-- Task to carry out --
Within the entries below, find the portion that opens with the line containing "Model this scene" and closes with the line containing "from mathutils import Vector, noise as mnoise". Retype that portion exactly and only.
-.-.-
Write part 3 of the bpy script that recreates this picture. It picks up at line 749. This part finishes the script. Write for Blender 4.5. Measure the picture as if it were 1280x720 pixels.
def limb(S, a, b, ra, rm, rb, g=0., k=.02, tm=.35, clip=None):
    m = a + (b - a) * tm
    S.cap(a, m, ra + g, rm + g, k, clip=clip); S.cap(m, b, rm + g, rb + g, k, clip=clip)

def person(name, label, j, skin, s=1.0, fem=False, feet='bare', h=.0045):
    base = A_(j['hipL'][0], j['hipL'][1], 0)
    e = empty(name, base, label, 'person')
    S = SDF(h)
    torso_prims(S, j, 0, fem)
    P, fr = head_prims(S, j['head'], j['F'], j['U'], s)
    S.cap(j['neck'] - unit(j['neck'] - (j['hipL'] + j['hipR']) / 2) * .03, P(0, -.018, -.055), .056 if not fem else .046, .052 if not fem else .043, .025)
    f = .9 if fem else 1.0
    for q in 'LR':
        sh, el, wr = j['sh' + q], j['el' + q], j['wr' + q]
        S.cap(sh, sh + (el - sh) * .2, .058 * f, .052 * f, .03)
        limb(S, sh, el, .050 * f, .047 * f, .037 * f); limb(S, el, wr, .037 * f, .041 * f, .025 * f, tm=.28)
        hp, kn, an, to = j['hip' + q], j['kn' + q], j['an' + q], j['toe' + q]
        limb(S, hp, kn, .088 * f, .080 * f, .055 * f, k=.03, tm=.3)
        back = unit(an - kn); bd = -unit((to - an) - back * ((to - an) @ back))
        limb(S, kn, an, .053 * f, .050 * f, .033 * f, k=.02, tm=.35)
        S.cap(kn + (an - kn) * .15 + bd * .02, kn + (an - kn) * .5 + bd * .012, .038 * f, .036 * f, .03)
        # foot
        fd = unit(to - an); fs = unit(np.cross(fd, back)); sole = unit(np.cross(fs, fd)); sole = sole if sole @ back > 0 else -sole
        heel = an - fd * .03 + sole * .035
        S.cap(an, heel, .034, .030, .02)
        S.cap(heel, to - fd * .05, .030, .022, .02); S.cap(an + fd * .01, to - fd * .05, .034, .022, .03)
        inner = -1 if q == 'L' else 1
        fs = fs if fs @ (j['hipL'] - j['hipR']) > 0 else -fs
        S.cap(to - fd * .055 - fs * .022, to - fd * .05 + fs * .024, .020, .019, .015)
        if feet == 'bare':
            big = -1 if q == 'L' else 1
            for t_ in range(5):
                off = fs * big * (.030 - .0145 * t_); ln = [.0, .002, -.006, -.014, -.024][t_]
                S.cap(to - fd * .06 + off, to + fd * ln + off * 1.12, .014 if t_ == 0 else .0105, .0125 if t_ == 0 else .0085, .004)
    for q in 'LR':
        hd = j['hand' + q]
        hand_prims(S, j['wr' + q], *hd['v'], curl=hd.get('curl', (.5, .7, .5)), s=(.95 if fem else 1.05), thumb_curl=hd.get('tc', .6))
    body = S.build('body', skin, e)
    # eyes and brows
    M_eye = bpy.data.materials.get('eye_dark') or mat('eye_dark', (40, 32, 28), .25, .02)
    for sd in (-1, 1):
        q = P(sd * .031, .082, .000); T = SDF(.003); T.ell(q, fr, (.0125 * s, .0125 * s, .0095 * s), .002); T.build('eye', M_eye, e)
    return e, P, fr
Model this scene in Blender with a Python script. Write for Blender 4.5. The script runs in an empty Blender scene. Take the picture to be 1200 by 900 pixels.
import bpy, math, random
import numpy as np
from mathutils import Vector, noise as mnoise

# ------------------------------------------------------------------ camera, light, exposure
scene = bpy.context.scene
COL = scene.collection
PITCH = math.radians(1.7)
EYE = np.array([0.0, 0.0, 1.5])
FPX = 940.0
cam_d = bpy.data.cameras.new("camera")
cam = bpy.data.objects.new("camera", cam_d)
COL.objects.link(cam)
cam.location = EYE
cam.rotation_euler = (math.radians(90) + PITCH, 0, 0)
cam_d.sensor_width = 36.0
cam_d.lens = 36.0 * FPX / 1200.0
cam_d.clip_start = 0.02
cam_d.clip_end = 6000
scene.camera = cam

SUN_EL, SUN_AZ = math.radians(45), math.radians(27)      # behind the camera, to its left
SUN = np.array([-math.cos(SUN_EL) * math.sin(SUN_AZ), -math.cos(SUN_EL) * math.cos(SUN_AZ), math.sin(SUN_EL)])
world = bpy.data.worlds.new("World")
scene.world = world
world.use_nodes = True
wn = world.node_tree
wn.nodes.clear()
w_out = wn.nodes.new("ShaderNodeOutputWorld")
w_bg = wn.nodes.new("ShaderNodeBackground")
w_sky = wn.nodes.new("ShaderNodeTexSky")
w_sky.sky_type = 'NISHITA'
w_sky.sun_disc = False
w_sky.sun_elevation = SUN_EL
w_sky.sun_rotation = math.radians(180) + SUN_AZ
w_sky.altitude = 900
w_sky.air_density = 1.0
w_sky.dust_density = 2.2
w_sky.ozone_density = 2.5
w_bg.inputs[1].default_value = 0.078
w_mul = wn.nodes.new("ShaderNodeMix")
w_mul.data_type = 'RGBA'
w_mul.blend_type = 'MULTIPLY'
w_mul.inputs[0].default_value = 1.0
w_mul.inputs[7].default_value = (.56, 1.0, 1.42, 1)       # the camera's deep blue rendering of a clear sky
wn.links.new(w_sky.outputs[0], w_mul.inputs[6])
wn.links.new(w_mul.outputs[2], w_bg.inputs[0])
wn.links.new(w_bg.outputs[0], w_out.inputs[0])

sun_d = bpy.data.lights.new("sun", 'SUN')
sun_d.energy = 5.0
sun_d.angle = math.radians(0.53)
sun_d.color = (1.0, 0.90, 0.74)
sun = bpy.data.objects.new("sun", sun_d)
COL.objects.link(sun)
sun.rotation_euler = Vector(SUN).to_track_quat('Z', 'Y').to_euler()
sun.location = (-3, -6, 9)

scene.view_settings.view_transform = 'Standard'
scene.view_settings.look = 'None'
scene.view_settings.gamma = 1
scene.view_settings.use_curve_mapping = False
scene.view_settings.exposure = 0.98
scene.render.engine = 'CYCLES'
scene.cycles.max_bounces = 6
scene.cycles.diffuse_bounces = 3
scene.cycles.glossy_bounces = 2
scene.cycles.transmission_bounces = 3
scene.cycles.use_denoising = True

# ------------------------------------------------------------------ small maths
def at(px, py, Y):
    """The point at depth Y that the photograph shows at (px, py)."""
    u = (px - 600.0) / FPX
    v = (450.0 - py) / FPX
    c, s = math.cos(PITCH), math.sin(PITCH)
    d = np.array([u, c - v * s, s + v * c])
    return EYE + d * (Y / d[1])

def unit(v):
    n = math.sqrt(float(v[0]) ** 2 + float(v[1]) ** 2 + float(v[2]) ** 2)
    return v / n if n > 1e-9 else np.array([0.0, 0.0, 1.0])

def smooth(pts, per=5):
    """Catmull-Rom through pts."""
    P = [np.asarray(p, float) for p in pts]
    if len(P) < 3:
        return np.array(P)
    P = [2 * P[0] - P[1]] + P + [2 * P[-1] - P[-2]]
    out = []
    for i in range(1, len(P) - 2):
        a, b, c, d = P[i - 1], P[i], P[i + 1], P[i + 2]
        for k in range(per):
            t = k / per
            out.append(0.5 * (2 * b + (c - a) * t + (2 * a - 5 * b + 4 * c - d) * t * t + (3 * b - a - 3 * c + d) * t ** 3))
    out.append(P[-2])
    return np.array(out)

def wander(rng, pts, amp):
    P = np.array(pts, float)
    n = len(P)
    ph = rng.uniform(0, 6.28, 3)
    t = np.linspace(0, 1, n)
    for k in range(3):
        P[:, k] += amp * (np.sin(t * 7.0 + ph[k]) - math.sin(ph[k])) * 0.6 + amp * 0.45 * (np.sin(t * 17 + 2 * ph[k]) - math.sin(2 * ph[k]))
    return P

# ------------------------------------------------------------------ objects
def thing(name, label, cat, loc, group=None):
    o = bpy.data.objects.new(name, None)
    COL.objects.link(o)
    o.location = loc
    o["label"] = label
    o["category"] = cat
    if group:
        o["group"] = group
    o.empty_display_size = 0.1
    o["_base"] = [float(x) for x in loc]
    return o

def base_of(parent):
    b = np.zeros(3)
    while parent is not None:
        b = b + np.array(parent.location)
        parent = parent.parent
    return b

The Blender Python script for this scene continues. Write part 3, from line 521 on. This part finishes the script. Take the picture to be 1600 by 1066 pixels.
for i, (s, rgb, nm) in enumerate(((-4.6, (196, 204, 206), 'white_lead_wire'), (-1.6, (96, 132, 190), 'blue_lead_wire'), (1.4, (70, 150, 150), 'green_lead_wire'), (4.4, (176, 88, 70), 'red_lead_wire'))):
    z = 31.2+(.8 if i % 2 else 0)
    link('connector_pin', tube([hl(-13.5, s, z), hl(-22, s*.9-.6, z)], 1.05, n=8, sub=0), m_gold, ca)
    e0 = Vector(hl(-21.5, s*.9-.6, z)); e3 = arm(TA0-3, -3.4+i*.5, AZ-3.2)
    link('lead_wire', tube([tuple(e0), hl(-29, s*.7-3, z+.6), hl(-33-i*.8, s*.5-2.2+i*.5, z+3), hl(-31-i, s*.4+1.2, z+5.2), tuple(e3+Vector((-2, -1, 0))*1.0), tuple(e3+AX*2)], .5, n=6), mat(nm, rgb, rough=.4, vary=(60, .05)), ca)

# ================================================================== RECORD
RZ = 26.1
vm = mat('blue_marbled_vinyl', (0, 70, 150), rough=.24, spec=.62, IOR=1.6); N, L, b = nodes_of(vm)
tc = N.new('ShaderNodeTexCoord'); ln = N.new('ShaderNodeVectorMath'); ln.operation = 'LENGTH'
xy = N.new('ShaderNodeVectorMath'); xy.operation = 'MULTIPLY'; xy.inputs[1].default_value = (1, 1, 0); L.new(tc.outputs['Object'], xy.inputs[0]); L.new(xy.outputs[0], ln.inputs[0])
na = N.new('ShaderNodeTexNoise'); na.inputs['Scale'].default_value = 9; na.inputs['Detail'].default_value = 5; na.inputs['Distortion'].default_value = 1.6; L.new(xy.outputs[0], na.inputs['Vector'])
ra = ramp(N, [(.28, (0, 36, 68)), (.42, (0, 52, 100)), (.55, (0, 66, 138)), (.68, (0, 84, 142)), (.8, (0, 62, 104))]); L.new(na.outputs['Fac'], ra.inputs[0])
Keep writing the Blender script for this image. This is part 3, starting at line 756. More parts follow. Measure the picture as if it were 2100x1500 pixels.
-.-.-
-- Response to the exercise --
Model this scene in Blender with a Python script. Write for Blender 4.5. The script runs in an empty Blender scene. Take the picture to be 1200 by 900 pixels.
import bpy, math, random
import numpy as np
from mathutils import Vector, noise as mnoise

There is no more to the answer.